Heathfield lies on the A265, midway along an ancient track called the Ridgeway. Since pre-historic times, this has been the link between the Weald and the South Downs.

From 1600 to the 1800’s the Fuller family from Brightling ran an iron furnace at Heathfield which produced cannons for the Royal Navy. The Iron Ore was mined locally, and local charcoal (some from the local village of Blackboys) was used to fire the ore.

Heathfield Park with its walled perimeter lies to the East of the town. At one time Heathfield Park had been a zoo and there are stories told locally of an escaped Zebra seen wandering along the High Street.

Heathfield Park also has a round castellated folly, called the Gibraltar Tower. This tower was built in 1792 by Francis Newbury, in honour of General Sir George Augustus Elliot, a Governor of Gibraltar, who successfully defended ‘the Rock’ against the combined Spanish and French forces between 1779 and 1783.

At the south eastern corner of the park lies Old Heathfield, with its pretty cottages, church and The Star pub. In the churchyard lies a fine example of a Harmer terracotta decorated gravestone, this is best viewed from the road, as it lies behind trees, and faces west.

The last remnant of Heathfield’s natural gas industry – an old stand pipe, can be seen among the trees, near the bridge in Ghyll Road, north-west from Sandy Cross on the B2203. The gas was discovered in 1895 when engineers were actually looking for water. At its height, Heathfield produced some 15 million cubic feet of natural gas a day, and provided the railway station (which sadly no longer exists) with lighting until the 1930’s. Ultimately the operation never proved to be commercially viable. A medallion was struck to commemorate the Coronation of Edward VII and Queen Alexandra – one side portrayed the Royal heads, and the other an inscription ‘Heathfield, Sussex, 1902. Natural gas first used for light and power’.

Cuckoo Fair (April)

According to local legend, England would enjoy no spring at all without the news from Heathfield. It all began at “hefful fair”. In 1315 the bishop of Chichester was our lord of the manor and he made the grant of a market and fair. The great day of our legend falls on the first of these dates, 14 April, when glad tidings are spread far and wide from Heathfield, by the old woman of Heffle Fair. She carries a basket hanging from her arm and during the day she opens it to let the cuckoo fly out and that tells all of England that winter has finished and spring is at the full and summer is on the way. Sussex folk still reckon to hear the cuckoo on the fair’s traditional day, the 14 April.

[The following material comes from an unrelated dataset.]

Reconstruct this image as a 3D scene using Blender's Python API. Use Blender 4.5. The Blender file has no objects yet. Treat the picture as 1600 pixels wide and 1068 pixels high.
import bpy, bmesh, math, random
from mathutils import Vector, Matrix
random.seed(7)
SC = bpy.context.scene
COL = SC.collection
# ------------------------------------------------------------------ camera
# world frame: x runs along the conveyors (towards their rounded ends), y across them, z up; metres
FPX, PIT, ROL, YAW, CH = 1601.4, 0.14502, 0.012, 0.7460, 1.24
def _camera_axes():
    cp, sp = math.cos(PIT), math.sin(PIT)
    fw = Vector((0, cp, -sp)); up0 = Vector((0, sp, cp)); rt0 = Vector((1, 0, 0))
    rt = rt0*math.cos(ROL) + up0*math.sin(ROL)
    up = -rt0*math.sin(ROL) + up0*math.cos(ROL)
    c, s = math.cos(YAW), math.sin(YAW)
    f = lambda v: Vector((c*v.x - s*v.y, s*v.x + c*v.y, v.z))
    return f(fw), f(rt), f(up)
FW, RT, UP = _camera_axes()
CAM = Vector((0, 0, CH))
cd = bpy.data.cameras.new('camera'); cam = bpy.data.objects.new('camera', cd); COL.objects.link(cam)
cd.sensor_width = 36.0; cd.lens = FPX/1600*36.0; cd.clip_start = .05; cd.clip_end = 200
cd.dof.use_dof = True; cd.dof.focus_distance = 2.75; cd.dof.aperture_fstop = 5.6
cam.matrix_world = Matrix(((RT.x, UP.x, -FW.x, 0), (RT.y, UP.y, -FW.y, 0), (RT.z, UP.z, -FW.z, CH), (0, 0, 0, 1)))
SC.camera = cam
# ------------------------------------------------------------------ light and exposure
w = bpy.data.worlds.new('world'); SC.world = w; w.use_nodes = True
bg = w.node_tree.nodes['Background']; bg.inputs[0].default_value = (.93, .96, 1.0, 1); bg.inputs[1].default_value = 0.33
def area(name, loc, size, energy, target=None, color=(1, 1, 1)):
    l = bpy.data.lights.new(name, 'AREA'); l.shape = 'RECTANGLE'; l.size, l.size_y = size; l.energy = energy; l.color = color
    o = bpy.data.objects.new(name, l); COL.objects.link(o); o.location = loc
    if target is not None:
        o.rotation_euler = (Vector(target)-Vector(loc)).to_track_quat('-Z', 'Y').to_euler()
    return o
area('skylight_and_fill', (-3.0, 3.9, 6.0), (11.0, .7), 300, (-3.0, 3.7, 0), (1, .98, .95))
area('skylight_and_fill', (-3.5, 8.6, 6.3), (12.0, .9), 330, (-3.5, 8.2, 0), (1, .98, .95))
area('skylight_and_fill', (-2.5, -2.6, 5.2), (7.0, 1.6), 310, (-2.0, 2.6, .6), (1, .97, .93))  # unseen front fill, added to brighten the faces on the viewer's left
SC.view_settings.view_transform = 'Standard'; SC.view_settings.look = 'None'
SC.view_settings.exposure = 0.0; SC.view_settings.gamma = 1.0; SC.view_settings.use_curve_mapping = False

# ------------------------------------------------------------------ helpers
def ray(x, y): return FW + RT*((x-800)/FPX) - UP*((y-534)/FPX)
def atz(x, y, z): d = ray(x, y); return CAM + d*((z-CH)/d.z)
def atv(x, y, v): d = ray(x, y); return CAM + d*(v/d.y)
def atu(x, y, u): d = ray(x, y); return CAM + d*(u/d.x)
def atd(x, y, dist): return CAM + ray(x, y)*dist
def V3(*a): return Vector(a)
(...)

Heathfield & District Agricultural Show Society (May)

A one day Agricultural Show held this year on Saturday, 24th May 2014. The showground will be open from 8am to 5pm at Little Tottingworth Farm, Broad Oak, Heathfield, East Sussex, TN21 8TH with Cattle, Horse and Sheep classes, displays, Flower Show, Country Ways, Food Marquee, Bandstand, Children’s Amusements, Crafts and Trade Stands. Average attendance: 20,000.

Le Marche (August)

During the early 1990s, Heathfield, like many Wealden market towns, was having a tough time with many empty shops and the local traders were barely struggling to survive. By late 1996 there was a desperate search for new ideas to breathe life into the town to sustain economic viability. In 1997 the event started – taking place on the August bank holiday Monday, with equal numbers of French and English traders, entertainment with street theatre and jazz on the bandstand and story-telling in the library. In the wake of the event, the twinning association was set up and Heathfield twinned with Forge-les-eaux.